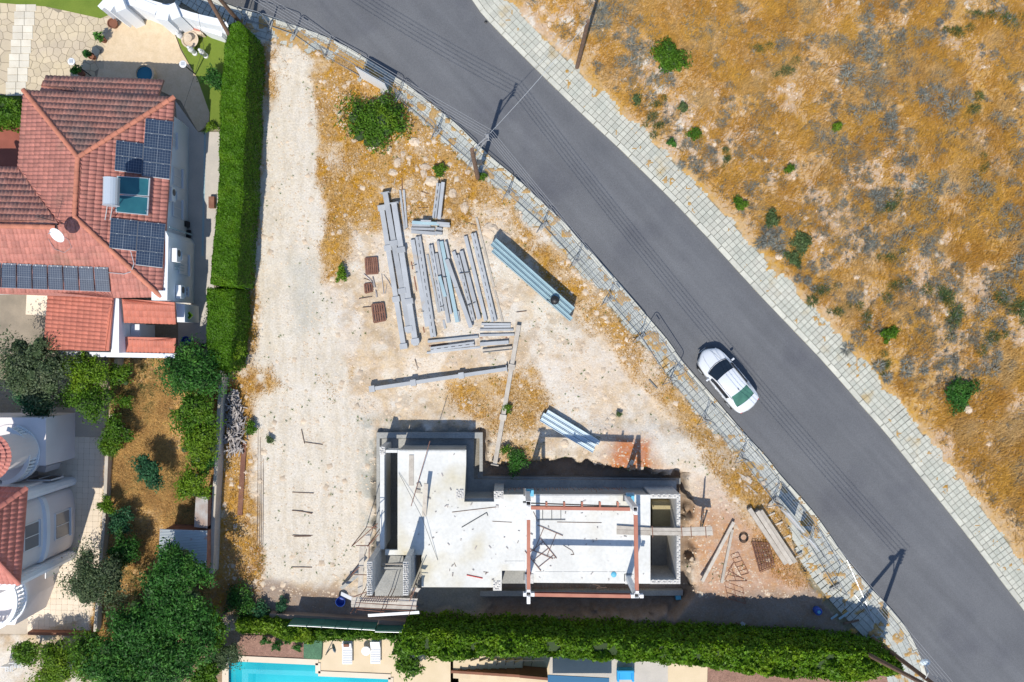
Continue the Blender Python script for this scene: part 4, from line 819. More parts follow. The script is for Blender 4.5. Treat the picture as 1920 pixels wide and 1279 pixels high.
# ------------------------------------------------------------------ roofs
def lsplane(P):
    A = np.array([[p[0], p[1], 1] for p in P]); z = np.array([p[2] for p in P]); s, *_ = np.linalg.lstsq(A, z, rcond=None); return s
def roof_plane(parent, pts, mt, eave=(0, 1), tw=.235, tl=.38, ov=.0, thick=.14, name='roof', flat_fit=True):
    """pts: (px,py,z); eave: the two corners of the low edge"""
    P = [W(*p) for p in pts]; a, b, c = lsplane(P); P = [Vector((p.x, p.y, a*p.x+b*p.y+c)) for p in P]
    mb = MB(); n = len(P); area = sum(P[i].x*P[(i+1)%n].y-P[(i+1)%n].x*P[i].y for i in range(n))
    if area < 0: Q = P[::-1]
    else: Q = P
    mb.v = [tuple(p) for p in Q] + [tuple(p-Vector((0,0,thick))) for p in Q]; mb.f = [tuple(range(n)), tuple(range(2*n-1, n-1, -1))] + [(i, n+i, n+(i+1)%n, (i+1)%n) for i in range(n)]
    deck = mb.build(name, mt, parent)
    E0, E1 = P[eave[0]], P[eave[1]]; U = (E1-E0).normalized(); Nn = Vector((-a, -b, 1)).normalized(); Vv = Nn.cross(U)
    cen = sum(P, Vector())/n
    if (cen-E0).dot(Vv) < 0: Vv = -Vv
    uv = [((p-E0).dot(U), (p-E0).dot(Vv)) for p in P]; vmin = min(q[1] for q in uv); vmax = max(q[1] for q in uv)
    def rng_(v):
        us = []
        for i in range(n):
            (u0,v0),(u1,v1) = uv[i], uv[(i+1)%n]
            if (v0-v)*(v1-v) <= 0 and abs(v1-v0) > 1e-6: us.append(u0+(u1-u0)*(v-v0)/(v1-v0))
        return (min(us), max(us)) if len(us) >= 2 else None
    prof = [(0, 0), (.18, .026), (.38, .042), (.60, .034), (.78, .009), (1, 0)]
    V = []; F = []
    vs = np.arange(vmin-ov, vmax, tl)
    for r_, v0 in enumerate(vs):
        v1 = v0+tl+.02; va, vb = max(v0+.001, vmin+.001), min(v1, vmax-.001)
        A, B = rng_(va), rng_(min(max(vb, va+.001), vmax-.001))
        Cc = rng_(min(vmax-.001, max(vmin+.001, v0+tl/2)))
        if not A or not B or not Cc: continue
        i0 = int(math.floor(min(A[0], B[0])/tw)); i1 = int(math.ceil(max(A[1], B[1])/tw))
        for i in range(i0, i1):
            uc = (i+.5)*tw
            if uc < Cc[0]-tw*.4 or uc > Cc[1]+tw*.4: continue
            k = len(V); jit = RNG.normal(0, .004)
            for e, (vv, lift, lim) in enumerate(((v0, .022, A), (vb, .008, B))):
                for f, h in prof:
                    u = min(max((i+f)*tw, lim[0]), lim[1]); p = E0 + U*u + Vv*vv + Nn*(h+lift+jit); V.append(tuple(p))
            for q in range(5): F.append((k+q, k+q+1, k+7+q, k+6+q))
            k2 = len(V)
            for f, h in prof: u = min(max((i+f)*tw, A[0]), A[1]); V.append(tuple(E0+U*u+Vv*v0+Nn*(-.01)))
            for q in range(5): F.append((k2+q, k2+q+1, k+q+1, k+q))
    o = npobj('roof_tiles', V, F, mt, deck); o['kind'] = 'stuff'; return (a, b, c), deck
def zon(pl, px, py, z0=4.5):
    z = z0
    for _ in range(6): p = W(px, py, z); z = pl[0]*p.x+pl[1]*p.y+pl[2]
    return z
RIDGE = {}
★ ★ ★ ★
Problem description -
Leave the images out and output the remaining material exactly as it stands.

The completed task -
Continue the Blender Python script for this scene: part 4, from line 819. More parts follow. The script is for Blender 4.5. Treat the picture as 1920 pixels wide and 1279 pixels high.
# ------------------------------------------------------------------ roofs
def lsplane(P):
    A = np.array([[p[0], p[1], 1] for p in P]); z = np.array([p[2] for p in P]); s, *_ = np.linalg.lstsq(A, z, rcond=None); return s
def roof_plane(parent, pts, mt, eave=(0, 1), tw=.235, tl=.38, ov=.0, thick=.14, name='roof', flat_fit=True):
    """pts: (px,py,z); eave: the two corners of the low edge"""
    P = [W(*p) for p in pts]; a, b, c = lsplane(P); P = [Vector((p.x, p.y, a*p.x+b*p.y+c)) for p in P]
    mb = MB(); n = len(P); area = sum(P[i].x*P[(i+1)%n].y-P[(i+1)%n].x*P[i].y for i in range(n))
    if area < 0: Q = P[::-1]
    else: Q = P
    mb.v = [tuple(p) for p in Q] + [tuple(p-Vector((0,0,thick))) for p in Q]; mb.f = [tuple(range(n)), tuple(range(2*n-1, n-1, -1))] + [(i, n+i, n+(i+1)%n, (i+1)%n) for i in range(n)]
    deck = mb.build(name, mt, parent)
    E0, E1 = P[eave[0]], P[eave[1]]; U = (E1-E0).normalized(); Nn = Vector((-a, -b, 1)).normalized(); Vv = Nn.cross(U)
    cen = sum(P, Vector())/n
    if (cen-E0).dot(Vv) < 0: Vv = -Vv
    uv = [((p-E0).dot(U), (p-E0).dot(Vv)) for p in P]; vmin = min(q[1] for q in uv); vmax = max(q[1] for q in uv)
    def rng_(v):
        us = []
        for i in range(n):
            (u0,v0),(u1,v1) = uv[i], uv[(i+1)%n]
            if (v0-v)*(v1-v) <= 0 and abs(v1-v0) > 1e-6: us.append(u0+(u1-u0)*(v-v0)/(v1-v0))
        return (min(us), max(us)) if len(us) >= 2 else None
    prof = [(0, 0), (.18, .026), (.38, .042), (.60, .034), (.78, .009), (1, 0)]
    V = []; F = []
    vs = np.arange(vmin-ov, vmax, tl)
    for r_, v0 in enumerate(vs):
        v1 = v0+tl+.02; va, vb = max(v0+.001, vmin+.001), min(v1, vmax-.001)
        A, B = rng_(va), rng_(min(max(vb, va+.001), vmax-.001))
        Cc = rng_(min(vmax-.001, max(vmin+.001, v0+tl/2)))
        if not A or not B or not Cc: continue
        i0 = int(math.floor(min(A[0], B[0])/tw)); i1 = int(math.ceil(max(A[1], B[1])/tw))
        for i in range(i0, i1):
            uc = (i+.5)*tw
            if uc < Cc[0]-tw*.4 or uc > Cc[1]+tw*.4: continue
            k = len(V); jit = RNG.normal(0, .004)
            for e, (vv, lift, lim) in enumerate(((v0, .022, A), (vb, .008, B))):
                for f, h in prof:
                    u = min(max((i+f)*tw, lim[0]), lim[1]); p = E0 + U*u + Vv*vv + Nn*(h+lift+jit); V.append(tuple(p))
            for q in range(5): F.append((k+q, k+q+1, k+7+q, k+6+q))
            k2 = len(V)
            for f, h in prof: u = min(max((i+f)*tw, A[0]), A[1]); V.append(tuple(E0+U*u+Vv*v0+Nn*(-.01)))
            for q in range(5): F.append((k2+q, k2+q+1, k+q+1, k+q))
    o = npobj('roof_tiles', V, F, mt, deck); o['kind'] = 'stuff'; return (a, b, c), deck
def zon(pl, px, py, z0=4.5):
    z = z0
    for _ in range(6): p = W(px, py, z); z = pl[0]*p.x+pl[1]*p.y+pl[2]
    return z
RIDGE = {}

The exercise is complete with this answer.